XII. — Quand les démons sont de retour…

Peut-on faire à Taxil cet honneur de lui appliquer la parabole évangélique ? Oui, puisqu’il avait une âme, et qui fut l’objet d’un terrible combat. Nous ne devons pas, en une telle affaire, juger comme des incroyants, même s’il nous paraît douteux qu’à aucun moment Taxil ait dû se hisser jusqu’au surnaturel.

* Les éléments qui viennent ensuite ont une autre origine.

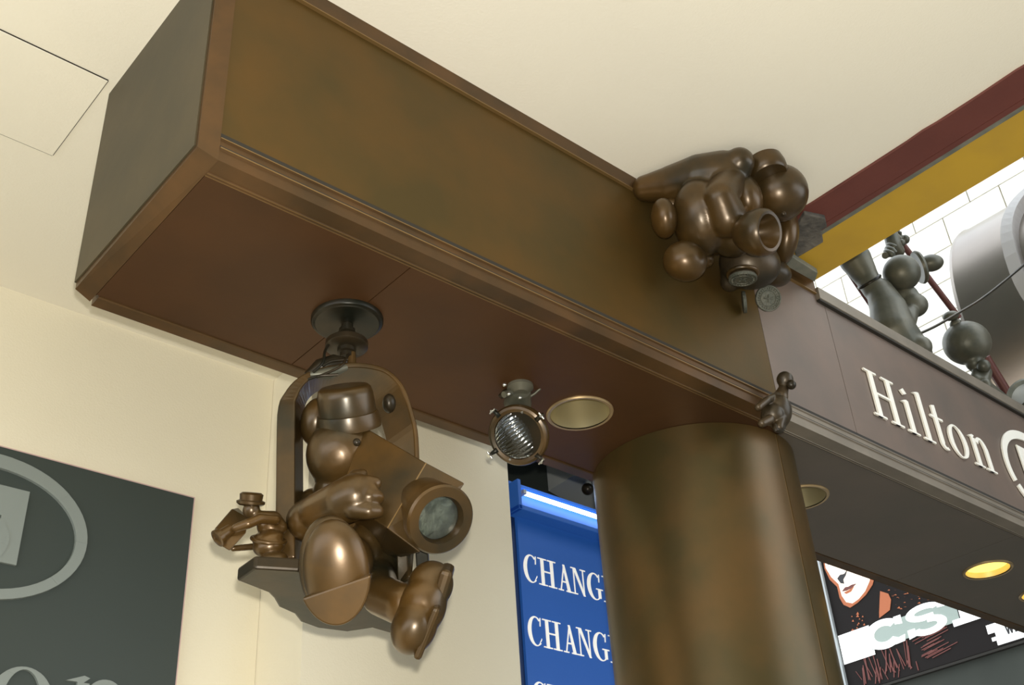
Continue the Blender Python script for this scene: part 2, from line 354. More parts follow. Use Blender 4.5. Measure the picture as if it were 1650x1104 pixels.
# ---------------------------------------------------------------- bronze column
CX, CY, CR = 2.854, 0.594, 0.4817
colm = thing('bronze_column', 'thick round bronze-clad column under the beam', 'column', (CX, CY, 0))
def shell(name, a0, a1, r, z0, z1, m, seg=60):
    bm = bmesh.new(); T = [a0 + (a1-a0)*k/seg for k in range(seg+1)]
    rows = [[bm.verts.new((CX + rr*math.cos(t), CY + rr*math.sin(t), z)) for t in T] for rr, z in ((r, z0), (r, z1), (r-0.01, z1), (r-0.01, z0))]
    for i in range(4):
        A, B = rows[i], rows[(i+1) % 4]
        for k in range(seg): bm.faces.new((A[k], A[k+1], B[k+1], B[k]))
    for k in (0, seg): bm.faces.new([rows[i][k] for i in range(4)])
    o = link(name, bm, m, colm, True); autosmooth(o, 40); return o
SA = math.radians(-86.723)
shell('column_shell', SA+0.010, SA+math.pi-0.010, CR, 0, ZB-0.002, COLUMNM)
shell('column_shell', SA+math.pi+0.010, SA+2*math.pi-0.010, CR, 0, ZB-0.002, COLUMNM)
shell('column_joint', SA-0.005, SA+0.005, CR-0.002, 0, ZB-0.002, EDGE, 2)
bm = bmesh.new(); lathe(bm, [(0, CR-0.012), (ZB-0.003, CR-0.012)], (CX, CY, 0), (0,0,1), 48); link('column_core', bm, GAP, colm)

# ---------------------------------------------------------------- lettering
S = 0.04
def serif(x0, x1, y): return rect(x0, y, x1, y+S)
def g_H(w=0.97): return [rect(0.13,0,0.27,1), rect(w-0.27,0,w-0.13,1), rect(0.2,0.5,w-0.2,0.55), serif(0,0.4,0), serif(w-0.4,w,0), serif(0,0.4,1-S), serif(w-0.4,w,1-S)]
def g_i(): return [rect(0.13,0,0.27,0.72), serif(0,0.4,0), [(0,0.66),(0.2,0.66),(0.27,0.72),(0.2,0.74)], [(0.08,0.93),(0.17,0.85),(0.29,0.9),(0.2,1.0)]]
def g_l(): return [rect(0.13,0,0.27,1.08), serif(0,0.4,0), [(0,1.03),(0.2,1.03),(0.27,1.1),(0.2,1.1)]]
def g_t(): return [rect(0.13,0.12,0.27,0.95), rect(0.0,0.66,0.45,0.71), [(0.13,0.95),(0.27,0.71),(0.27,0.99)]] + arc(0.31,0.14,(0.18,0.15),(0.07,0.09),180,300,10)
def g_o(): return arc(0.345,0.36,(0.345,0.375),(0.20,0.345),0,360,40)
def g_n(): return [rect(0.13,0,0.27,0.66), serif(0,0.38,0), serif(0.44,0.84,0), [(0,0.66),(0.2,0.66),(0.27,0.72),(0.2,0.74)], rect(0.58,0,0.72,0.46)] + arc(0.47,0.45,(0.25,0.285),(0.11,0.225),0,150,16)
def g_C(): return arc(0.38,0.5,(0.38,0.52),(0.24,0.48),50,310,32,0.03) + [[(0.60,0.70),(0.64,0.70),(0.66,1.0),(0.62,1.0)], [(0.60,0.2),(0.67,0.24),(0.66,0.29),(0.55,0.09)]]
def g_A(): return [[(0.10,0),(0.15,0),(0.37,0.9),(0.34,1.0)], [(0.48,0),(0.63,0),(0.39,1.0),(0.30,1.0)], rect(0.19,0.32,0.52,0.37), serif(0,0.26,0), serif(0.40,0.74,0)]
def g_N(): return [rect(0.12,0,0.17,1), [(0.12,1),(0.26,1),(0.70,0),(0.60,0)], rect(0.62,0,0.67,1), serif(0,0.29,0), serif(0,0.22,1-S), serif(0.50,0.79,1-S)]
def g_G(): return arc(0.38,0.5,(0.38,0.52),(0.24,0.48),50,315,32,0.03) + [[(0.60,0.70),(0.64,0.70),(0.66,1.0),(0.62,1.0)], rect(0.54,0.08,0.67,0.42), serif(0.44,0.78,0.40)]
def g_E(): return [rect(0.12,0,0.26,1), serif(0,0.6,0), serif(0,0.58,1-S), rect(0.2,0.5,0.48,0.545), [(0.56,0),(0.60,0),(0.64,0.27),(0.60,0.27)], [(0.54,1),(0.58,1),(0.58,0.76),(0.54,0.76)], rect(0.45,0.4,0.48,0.64)]
def letters(spec, y, z, sc, depth, m, parent):
    for g, x, wx in spec:
        Plate('letter', [[(px*sc*wx, pz*sc) for px, pz in p] for p in g], (x, y, z), (1,0,0), (0,0,1), (0,depth,0), m, parent)
def emblem(parent, name, cx, y, cz, k, depth, m):
    a, b = 0.45*k, 0.335*k
    Plate(name+'_ring', arc(cx, cz, (a, b), (a-0.055*k, b-0.062*k), -178, 150, 60, -0.004*k, 0.0), (0, y, 0), (1,0,0), (0,0,1), (0,depth,0), m, parent)
sign = thing('hotel_lettering', 'white serif hotel name and ring emblem on the right end of the beam', 'sign', (4.4, 0, 4.45))
HB = [(g_H(), 3.625, 1.0), (g_i(), 3.93, 1.0), (g_l(), 4.078, 1.0), (g_t(), 4.214, 1.0), (g_o(), 4.361, 1.0), (g_n(), 4.587, 1.0)]
letters(HB, -0.001, 4.357, 0.274, 0.010, WHITE, sign)
def big_emblem(parent, cx, y, cz, k, depth, m, m2):
    a, b = 0.45*k, 0.335*k
    q = []; n = 64
    for i in range(n):
        def pt(t, inner):
            th = 0.055 + 0.010*math.sin(math.radians(t))
            aa = a - (th*k*0.95 if inner else 0); bb = b - (th*k if inner else 0)
            return (cx + aa*math.cos(math.radians(t)), cz + bb*math.sin(math.radians(t)))
        t0 = 205 - 372*i/n; t1 = 205 - 372*(i+1)/n
        if i > n-4: continue
        q.append([pt(t0, 0), pt(t1, 0), pt(t1, 1), pt(t0, 1)])
    Plate('emblem_ring', q, (0, y, 0), (1,0,0), (0,0,1), (0,depth,0), m, parent)
    h = 0.176*k; sx = cx - 0.02*k
    # squarish letter block split by a sweeping curve
    Plate('emblem_block', [rect(sx-h, cz+0.02*k-h*0.0, sx-h*0.42, cz+0.015*k+h), rect(sx-h, cz+0.015*k-h, sx-h*0.42, cz+0.02*k), rect(sx+h*0.42, cz+0.015*k-h, sx+h, cz+0.015*k+h), rect(sx-h*0.42, cz+0.05*k, sx+h*0.42, cz+0.015*k+h)], (0, y, 0), (1,0,0), (0,0,1), (0,depth*0.8,0), m, parent)
    Plate('emblem_curve', arc(sx+0.01*k, cz-0.065*k, (0.115*k, 0.115*k), (0.03*k, 0.03*k), -80, 100, 20), (0, y-0.005, 0), (1,0,0), (0,0,1), (0,depth,0), m2, parent)
big_emblem(sign, 5.37, -0.001, 4.495, 0.88, 0.010, WHITE, WHITE)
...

La conversion a été profitable à l’ex-directeur de La République Anticléricale. Il gagne beaucoup d’argent avec ses livres et n’a plus de procès. (Mme Taxil aussi fait de beaux bénéfices sur ses ouvrages anticléricaux.) Il a un château à Sévignacq (Basses-Pyrénées). Si, dans la Libre-Pensée, il était Populaire, il avait contre lui les méfiances de la Maçonnerie. Le monde catholique est autrement bienveillant, et sa reconnaissance plus flatteuse. Il y a bien quelques sceptiques qui se méfient de Taxil, mais Taxil est si pieux ! (« Aux catholiques qui se méfient, écrit-on dans L’Éclair de Lyon du 3 février 1887, je ne puis que dire : Lisez les Confessions (d’un libre penseur) et si vous ne sentez pas l’accent de sincérité dans le repentir qu’elles renferment… »)

Le converti sait surtout plaire aux autorités ecclésiastiques ; il sait faire approuver ses livres, et du moindre mot de Rome, de la moindre lettre qu’il obtient de quelque évêque, il abuse avec une insistance qui finira par être trop marquée. Telle lettre romaine, où l’on ne fait guère que prendre acte des bons sentiments qu’il déclare, reviendra comme un refrain dans de multiples préfaces, où elle n’a qu’un rôle de pure esbroufe.

Car Taxil est toujours le même : un faiseur de bruit, un grossier batteur de tambour. L’excellent journaliste catholique L. Nemours-Godre a dit qu’il avait un style de commis-voyageur, toujours préoccupé d’allumer le client. Rien n’est plus exact, sauf que les commis-voyageurs sont francs. Dans ses ouvrages catholiques, Taxil est plus pommadé que dans ses livres anticléricaux, mais sa pommade même est grossière. Il tartine de la piété, sans que la sincérité possible de son langage arrive à émouvoir. Sa conversion a pu être effective, il a bientôt oublié son âme, à force d’extérioriser sa conviction nouvelle, et tout se passe comme s’il vivait dans la convention de son catholicisme.